Lasing Action due to the Two-Dimensional Quasiperiodicity of Photonic Quasicrystals with a Penrose Lattice

We have fabricated photonic quasicrystal lasers with a Penrose lattice that does not possess translational symmetry but has long-range order, and observed coherent lasing action due to the optical feedback from quasiperiodicity, exhibiting a variety of 10-fold-symmetric lasing spot patterns. The lattice constant dependence of lasing frequencies and spot patterns show complicated features very different from photonic crystal/random lasers, and we have quantitatively explained them by considering their reciprocal lattice. Unique diversity of their reciprocal lattice opens up new possibilities for the form of lasers.

Figure 1

(a) Schematic view of PQCLs; (b) scanning electron micrographs; (c)–(f) emission spectra of samples with $a=540$, 560, 580, 600 nm.

Figure 2

Spot images of the out-of-plane emission. (a) measurement setup. (b)–(e) measured spot images. (f)–(i) spot images calculated from the reciprocal lattice. See also Fig. 4.

Figure 3

Reciprocal lattice representation of lasing condition.

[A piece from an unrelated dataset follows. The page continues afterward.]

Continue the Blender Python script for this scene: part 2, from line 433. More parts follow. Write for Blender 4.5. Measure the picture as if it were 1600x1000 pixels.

The diameter of spots is proportional to the Fourier amplitude. (a) An example of lasing condition. (b) $2k$ circles deduced experimentally are overlapped on the reciprocal lattice.

Figure 4

Reciprocal lattice representation of out-of-plane emission. (a) Lasing condition with $G_L$ induces out-of-plane emission in the $k_R$ direction as a result of diffraction coupling with $G_c$. (b) $2k$ circles and reciprocal lattice points shown in different colors according to their spot images.